Ist ein Berater gut, wenn er es schafft, den Verlust eines Portfolios in einem negativen Marktumfeld zu begrenzen?

Von einem Berater zu verlangen, dass er Börsencrashs voraussieht, ist zu viel verlangt. Beratung kann den Markt nicht schlagen, auch wenn sich das viele wünschen. Dafür ist der Wettbewerb da draußen viel zu groß. Die Qualität der Beratung muss sich daran bemessen, wie gut die Empfehlungen auf die individuellen Bedürfnisse passen, inwieweit die Grundregeln der Geldanlage berücksichtigt wurden und was das Ganze kostet. Wenn dann im Markt etwas Unvorhersehbares geschieht, dann trägt der Berater nicht die Verantwortung dafür. Auch wenn das wehtut.

Was ist Ihrer Meinung nach besser: Honorar- oder Provisionsberatung?
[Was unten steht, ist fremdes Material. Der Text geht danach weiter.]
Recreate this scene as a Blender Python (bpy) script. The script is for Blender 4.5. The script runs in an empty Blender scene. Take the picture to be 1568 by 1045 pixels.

Beide Beratungsmodelle haben eingebaute Anreizprobleme. Bei der Provisionsberatung verdient der Berater an möglichst vielen Fonds-Transaktionen. In der Honorarberatung gibt es den Effekt, dass eher Geldmarktfonds als Tagesgeldkonten verkauft werden, wenn sich die Bezahlung nach dem Depotvolumen richtet. Wird der Berater nach Stunden bezahlt, dann unterhält er sich mit Ihnen über Ihren Urlaub. Die Honorarberatung hat aber auch einen gut zu beobachtenden Vorteil: Kunden folgen den Empfehlungen des Beraters häufiger. Unter anderem, weil die Spesen schon bezahlt wurden und eine zusätzliche Transaktion nichts mehr kostet. Und weil die Kunden eher das Gefühl haben, dass ihnen der Berater nichts aufschwatzen will. Gute Empfehlungen kommen so häufiger beim Kunden an, und der Beratungsnutzen steigt im Schnitt tatsächlich.

ZUR PERSON

Andreas Hackethal ist Dekan des Fachbereichs Wirtschaftswissenschaften an der Goethe-Universität in Frankfurt. Er sitzt außerdem im Beirat der Bundesanstalt für Finanzdienstleistungsaufsicht (BaFin) und ist Mitglied der Börsensachverständigenkommission des Ministeriums für Finanzen. Hackethal beschäftigt sich u.a. mit dem Gebiet Personal Finance. Hackethal war in der Vorwoche Gastreferentauf dem Finanzplaner Forum in Wien.